Exercise — Leave out the pictures and set down exactly the lines from the start of the listing through the one with "COL = scene.collection", both included.
★ ★ ★ ★ ★ ★ ★
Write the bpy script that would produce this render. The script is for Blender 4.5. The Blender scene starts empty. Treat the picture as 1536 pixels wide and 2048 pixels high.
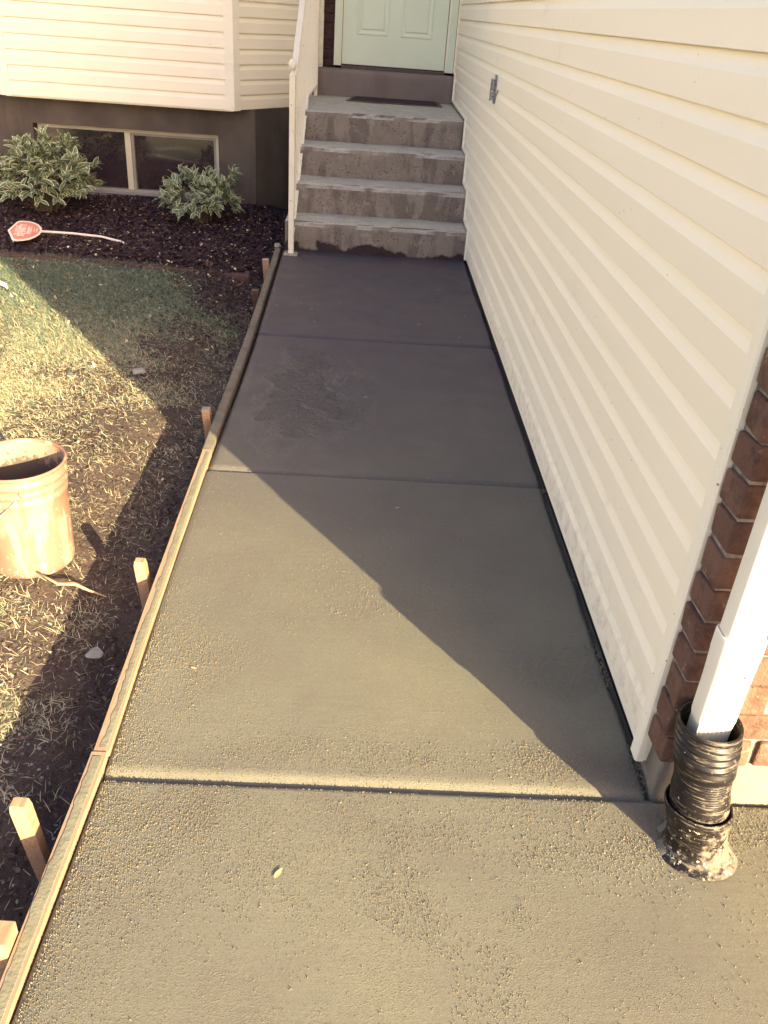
import bpy, bmesh, math, random
import numpy as np
from mathutils import Vector, Matrix

random.seed(7)
RNG = np.random.default_rng(11)
scene = bpy.context.scene
COL = scene.collection

# ------------------------------------------------------------------ camera
cam_d = bpy.data.cameras.new("camera")
cam_d.sensor_fit = 'VERTICAL'
cam_d.sensor_height = 24.0
cam_d.lens = 1698.56 / 2048 * 24.0
cam_d.clip_start = 0.05
cam_d.clip_end = 500
cam = bpy.data.objects.new("camera", cam_d)
COL.objects.link(cam)
F = 1698.56
_vy = Vector((757 - 768, 20 - 1024, F)).normalized()
_vz = -Vector((550 - 768, 3900 - 1024, F)).normalized()
_vx = _vy.cross(_vz)
R = Matrix(((_vx[0], -_vx[1], -_vx[2]), (_vy[0], -_vy[1], -_vy[2]), (_vz[0], -_vz[1], -_vz[2])))
cam.matrix_world = Matrix.Translation((0, 0, 1.55)) @ R.to_4x4()
scene.camera = cam

# ------------------------------------------------------------------ light
SUN_EL = math.radians(17.5)
AZ = math.atan2(0.571, -0.821)
world = bpy.data.worlds.new("World")
scene.world = world
world.use_nodes = True
wn = world.node_tree
for n in list(wn.nodes):
    wn.nodes.remove(n)
sky = wn.nodes.new("ShaderNodeTexSky")
sky.sky_type = 'NISHITA'
sky.sun_disc = False
sky.sun_elevation = SUN_EL
sky.sun_rotation = AZ
sky.air_density = 1.0
sky.dust_density = 3.0
sky.ozone_density = 0.6
tint = wn.nodes.new("ShaderNodeMix")
tint.data_type = 'RGBA'
tint.blend_type = 'MULTIPLY'
tint.inputs[0].default_value = 1.0
tint.inputs[7].default_value = (0.95, 0.82, 0.86, 1)
bg = wn.nodes.new("ShaderNodeBackground")
bg.inputs[1].default_value = 0.115
wo = wn.nodes.new("ShaderNodeOutputWorld")
wn.links.new(sky.outputs[0], tint.inputs[6])
wn.links.new(tint.outputs[2], bg.inputs[0])
wn.links.new(bg.outputs[0], wo.inputs[0])

sun_d = bpy.data.lights.new("sun", 'SUN')
sun_d.energy = 5.0
sun_d.angle = math.radians(0.5)
sun_d.color = (1.0, 0.835, 0.48)
sun = bpy.data.objects.new("sun", sun_d)
COL.objects.link(sun)
S = Vector((math.sin(AZ) * math.cos(SUN_EL), math.cos(AZ) * math.cos(SUN_EL), math.sin(SUN_EL)))
sun.rotation_euler = S.to_track_quat('Z', 'Y').to_euler()
sun.location = (3, -4, 6)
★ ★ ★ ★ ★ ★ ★
Answer for the task —
Write the bpy script that would produce this render. The script is for Blender 4.5. The Blender scene starts empty. Treat the picture as 1536 pixels wide and 2048 pixels high.
import bpy, bmesh, math, random
import numpy as np
from mathutils import Vector, Matrix

random.seed(7)
RNG = np.random.default_rng(11)
scene = bpy.context.scene
COL = scene.collection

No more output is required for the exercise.